-- START Material --

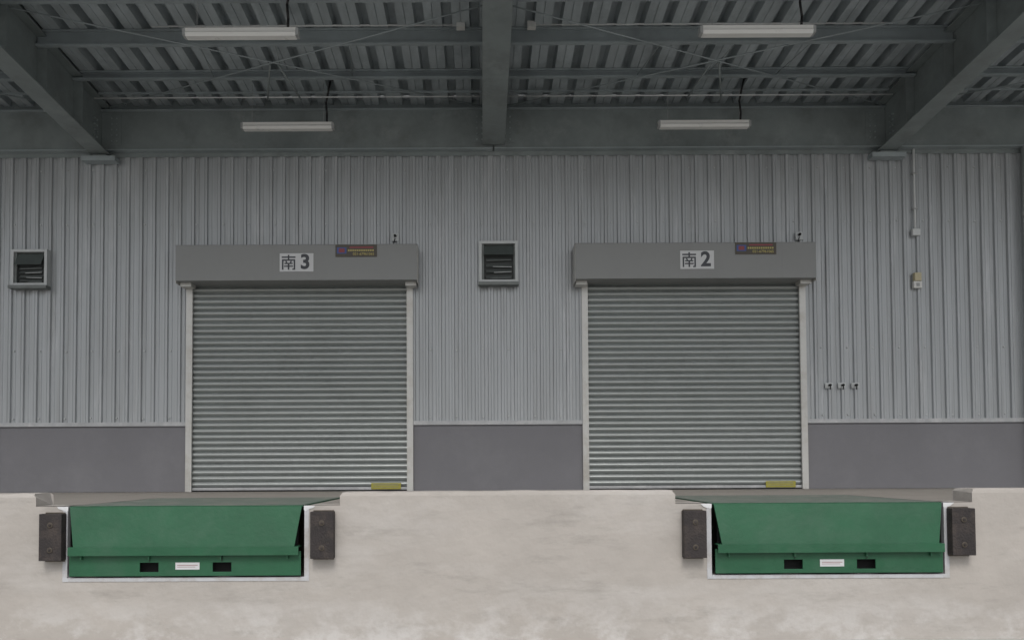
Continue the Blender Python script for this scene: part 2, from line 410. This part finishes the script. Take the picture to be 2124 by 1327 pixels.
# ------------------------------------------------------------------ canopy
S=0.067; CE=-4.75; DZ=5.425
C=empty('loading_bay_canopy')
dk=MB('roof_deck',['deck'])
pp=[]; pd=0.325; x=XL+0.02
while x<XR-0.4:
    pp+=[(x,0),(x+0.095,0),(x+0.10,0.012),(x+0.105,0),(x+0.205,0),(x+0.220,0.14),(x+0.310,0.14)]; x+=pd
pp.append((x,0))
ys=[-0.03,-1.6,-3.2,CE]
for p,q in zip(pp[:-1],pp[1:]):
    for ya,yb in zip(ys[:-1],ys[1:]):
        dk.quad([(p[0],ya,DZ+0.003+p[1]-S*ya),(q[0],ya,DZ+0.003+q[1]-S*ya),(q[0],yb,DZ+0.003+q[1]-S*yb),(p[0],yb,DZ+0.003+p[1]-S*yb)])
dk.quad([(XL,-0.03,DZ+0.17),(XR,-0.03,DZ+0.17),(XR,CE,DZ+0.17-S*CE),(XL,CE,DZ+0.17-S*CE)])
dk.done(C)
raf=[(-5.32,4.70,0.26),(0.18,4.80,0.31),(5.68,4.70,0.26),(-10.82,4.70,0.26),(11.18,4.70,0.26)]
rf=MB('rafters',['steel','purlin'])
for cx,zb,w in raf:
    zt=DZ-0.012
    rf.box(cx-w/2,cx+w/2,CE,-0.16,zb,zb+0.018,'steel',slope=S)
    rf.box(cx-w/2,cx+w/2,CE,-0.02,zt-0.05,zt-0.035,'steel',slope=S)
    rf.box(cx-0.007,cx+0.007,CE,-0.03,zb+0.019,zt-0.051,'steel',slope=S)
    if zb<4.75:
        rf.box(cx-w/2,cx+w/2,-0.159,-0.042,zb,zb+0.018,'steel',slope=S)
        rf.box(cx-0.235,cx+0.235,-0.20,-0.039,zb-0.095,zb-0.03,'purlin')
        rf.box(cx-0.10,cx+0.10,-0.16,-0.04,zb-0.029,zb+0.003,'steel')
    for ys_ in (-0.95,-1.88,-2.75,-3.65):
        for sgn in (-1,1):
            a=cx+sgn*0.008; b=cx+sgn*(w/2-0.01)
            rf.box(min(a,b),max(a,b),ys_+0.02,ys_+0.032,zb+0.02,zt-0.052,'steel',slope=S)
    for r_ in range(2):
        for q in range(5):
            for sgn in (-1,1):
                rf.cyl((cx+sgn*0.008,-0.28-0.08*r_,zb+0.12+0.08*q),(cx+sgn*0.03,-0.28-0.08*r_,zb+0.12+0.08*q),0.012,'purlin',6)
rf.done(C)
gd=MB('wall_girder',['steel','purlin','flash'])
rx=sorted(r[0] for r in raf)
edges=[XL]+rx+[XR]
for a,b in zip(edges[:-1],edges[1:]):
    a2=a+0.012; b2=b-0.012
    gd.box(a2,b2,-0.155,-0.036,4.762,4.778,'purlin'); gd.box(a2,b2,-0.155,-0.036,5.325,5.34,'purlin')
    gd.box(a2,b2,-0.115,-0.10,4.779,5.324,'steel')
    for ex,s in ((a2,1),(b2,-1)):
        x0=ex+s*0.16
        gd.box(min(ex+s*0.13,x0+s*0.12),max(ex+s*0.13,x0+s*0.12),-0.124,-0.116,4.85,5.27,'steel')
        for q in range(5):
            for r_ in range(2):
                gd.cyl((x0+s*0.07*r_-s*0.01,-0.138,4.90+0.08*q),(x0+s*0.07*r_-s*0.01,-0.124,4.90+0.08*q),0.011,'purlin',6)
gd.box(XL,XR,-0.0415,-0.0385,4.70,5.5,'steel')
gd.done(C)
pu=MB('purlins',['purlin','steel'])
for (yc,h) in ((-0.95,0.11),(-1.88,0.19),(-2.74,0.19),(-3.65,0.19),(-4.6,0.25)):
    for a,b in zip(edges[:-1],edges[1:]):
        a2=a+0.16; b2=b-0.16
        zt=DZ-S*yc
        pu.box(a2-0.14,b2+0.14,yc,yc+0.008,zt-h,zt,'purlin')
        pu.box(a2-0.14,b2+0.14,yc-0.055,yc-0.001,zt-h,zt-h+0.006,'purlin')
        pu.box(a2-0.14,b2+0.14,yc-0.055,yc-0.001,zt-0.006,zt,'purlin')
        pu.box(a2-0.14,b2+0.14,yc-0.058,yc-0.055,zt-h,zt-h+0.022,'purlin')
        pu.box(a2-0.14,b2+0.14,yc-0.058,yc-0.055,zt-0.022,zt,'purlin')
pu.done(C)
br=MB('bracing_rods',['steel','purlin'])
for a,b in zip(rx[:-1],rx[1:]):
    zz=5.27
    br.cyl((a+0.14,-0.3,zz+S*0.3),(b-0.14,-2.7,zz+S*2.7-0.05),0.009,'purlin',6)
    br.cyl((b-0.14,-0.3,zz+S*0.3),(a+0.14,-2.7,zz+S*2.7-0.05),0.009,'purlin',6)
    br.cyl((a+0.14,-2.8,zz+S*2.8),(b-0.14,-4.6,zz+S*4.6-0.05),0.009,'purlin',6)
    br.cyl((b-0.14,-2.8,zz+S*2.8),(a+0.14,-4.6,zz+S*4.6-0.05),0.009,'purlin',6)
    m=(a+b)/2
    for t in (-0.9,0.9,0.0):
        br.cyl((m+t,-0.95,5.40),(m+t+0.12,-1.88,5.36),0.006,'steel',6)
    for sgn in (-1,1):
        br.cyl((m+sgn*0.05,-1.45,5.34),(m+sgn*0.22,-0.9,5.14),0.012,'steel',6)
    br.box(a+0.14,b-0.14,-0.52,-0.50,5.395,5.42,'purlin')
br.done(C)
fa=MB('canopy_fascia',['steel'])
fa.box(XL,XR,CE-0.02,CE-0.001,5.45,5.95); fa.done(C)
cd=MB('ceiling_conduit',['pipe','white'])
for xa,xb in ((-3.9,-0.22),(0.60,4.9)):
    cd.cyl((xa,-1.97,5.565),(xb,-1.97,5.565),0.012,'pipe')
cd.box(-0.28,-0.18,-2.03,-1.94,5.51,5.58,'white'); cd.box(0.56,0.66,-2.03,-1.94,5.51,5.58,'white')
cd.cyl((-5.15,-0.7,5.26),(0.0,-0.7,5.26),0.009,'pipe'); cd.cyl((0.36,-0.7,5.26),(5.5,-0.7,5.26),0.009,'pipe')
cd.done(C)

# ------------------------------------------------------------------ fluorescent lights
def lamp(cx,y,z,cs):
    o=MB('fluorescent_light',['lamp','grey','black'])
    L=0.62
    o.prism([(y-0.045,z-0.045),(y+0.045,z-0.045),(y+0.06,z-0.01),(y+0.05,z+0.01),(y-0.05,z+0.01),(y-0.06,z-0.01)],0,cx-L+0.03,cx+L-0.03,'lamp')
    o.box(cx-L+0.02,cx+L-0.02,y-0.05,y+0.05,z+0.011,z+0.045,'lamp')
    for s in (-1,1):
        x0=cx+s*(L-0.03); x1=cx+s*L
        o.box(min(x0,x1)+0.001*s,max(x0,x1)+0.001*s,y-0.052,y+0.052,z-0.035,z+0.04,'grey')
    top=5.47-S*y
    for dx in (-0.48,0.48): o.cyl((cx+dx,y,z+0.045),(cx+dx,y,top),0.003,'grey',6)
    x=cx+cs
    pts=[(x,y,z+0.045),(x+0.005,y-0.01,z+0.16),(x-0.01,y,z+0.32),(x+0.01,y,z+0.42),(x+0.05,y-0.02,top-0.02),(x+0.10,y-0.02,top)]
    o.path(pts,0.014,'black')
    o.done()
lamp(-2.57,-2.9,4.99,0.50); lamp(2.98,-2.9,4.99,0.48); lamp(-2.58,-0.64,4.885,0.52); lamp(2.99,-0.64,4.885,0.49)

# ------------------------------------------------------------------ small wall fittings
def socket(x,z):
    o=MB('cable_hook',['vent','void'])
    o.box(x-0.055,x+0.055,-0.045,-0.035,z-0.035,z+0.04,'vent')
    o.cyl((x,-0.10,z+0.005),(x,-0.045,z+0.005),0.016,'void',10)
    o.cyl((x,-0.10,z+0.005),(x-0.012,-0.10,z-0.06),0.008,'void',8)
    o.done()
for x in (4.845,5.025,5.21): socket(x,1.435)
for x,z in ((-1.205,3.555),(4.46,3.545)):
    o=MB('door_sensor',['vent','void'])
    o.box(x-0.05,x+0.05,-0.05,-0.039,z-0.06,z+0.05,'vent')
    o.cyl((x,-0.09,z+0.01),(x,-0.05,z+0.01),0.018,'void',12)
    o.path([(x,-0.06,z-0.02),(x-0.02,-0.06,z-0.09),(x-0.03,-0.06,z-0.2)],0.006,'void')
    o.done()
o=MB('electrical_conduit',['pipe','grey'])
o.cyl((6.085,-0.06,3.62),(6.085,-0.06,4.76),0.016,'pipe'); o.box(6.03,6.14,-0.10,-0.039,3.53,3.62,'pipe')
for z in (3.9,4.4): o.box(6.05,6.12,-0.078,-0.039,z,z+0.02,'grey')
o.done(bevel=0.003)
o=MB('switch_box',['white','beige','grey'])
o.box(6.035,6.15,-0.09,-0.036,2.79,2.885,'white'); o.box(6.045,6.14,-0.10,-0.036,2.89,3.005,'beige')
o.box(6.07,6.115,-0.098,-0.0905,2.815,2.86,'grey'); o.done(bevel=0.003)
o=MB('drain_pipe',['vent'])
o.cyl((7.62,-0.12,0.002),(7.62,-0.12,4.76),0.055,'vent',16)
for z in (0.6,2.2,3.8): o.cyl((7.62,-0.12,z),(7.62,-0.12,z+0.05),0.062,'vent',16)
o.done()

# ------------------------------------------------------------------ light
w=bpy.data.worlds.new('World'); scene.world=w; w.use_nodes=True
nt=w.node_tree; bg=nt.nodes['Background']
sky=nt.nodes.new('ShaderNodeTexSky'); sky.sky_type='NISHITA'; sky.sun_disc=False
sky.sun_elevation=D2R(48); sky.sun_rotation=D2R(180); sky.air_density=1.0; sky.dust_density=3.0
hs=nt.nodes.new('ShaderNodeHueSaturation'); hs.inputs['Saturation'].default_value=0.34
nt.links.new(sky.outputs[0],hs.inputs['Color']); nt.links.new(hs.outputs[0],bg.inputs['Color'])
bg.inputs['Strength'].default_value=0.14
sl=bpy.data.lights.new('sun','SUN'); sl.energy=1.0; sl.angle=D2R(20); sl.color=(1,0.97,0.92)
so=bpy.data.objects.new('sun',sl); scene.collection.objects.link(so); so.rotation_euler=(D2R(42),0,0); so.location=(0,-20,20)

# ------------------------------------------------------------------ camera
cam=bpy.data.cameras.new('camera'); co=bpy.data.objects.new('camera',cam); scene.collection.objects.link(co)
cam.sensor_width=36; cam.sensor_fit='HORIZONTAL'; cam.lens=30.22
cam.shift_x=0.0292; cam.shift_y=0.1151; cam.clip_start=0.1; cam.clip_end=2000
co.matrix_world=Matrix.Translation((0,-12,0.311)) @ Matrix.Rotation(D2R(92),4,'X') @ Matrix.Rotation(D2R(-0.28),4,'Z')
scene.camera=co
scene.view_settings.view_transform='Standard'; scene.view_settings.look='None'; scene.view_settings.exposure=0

-- END Material --

• Exercise
In the material above, show every line where the word "scene" turns up.

• Result for this exercise
Continue the Blender Python script for this scene: part 2, from line 410. This part finishes the script. Take the picture to be 2124 by 1327 pixels.
w=bpy.data.worlds.new('World'); scene.world=w; w.use_nodes=True
so=bpy.data.objects.new('sun',sl); scene.collection.objects.link(so); so.rotation_euler=(D2R(42),0,0); so.location=(0,-20,20)
cam=bpy.data.cameras.new('camera'); co=bpy.data.objects.new('camera',cam); scene.collection.objects.link(co)
scene.camera=co
scene.view_settings.view_transform='Standard'; scene.view_settings.look='None'; scene.view_settings.exposure=0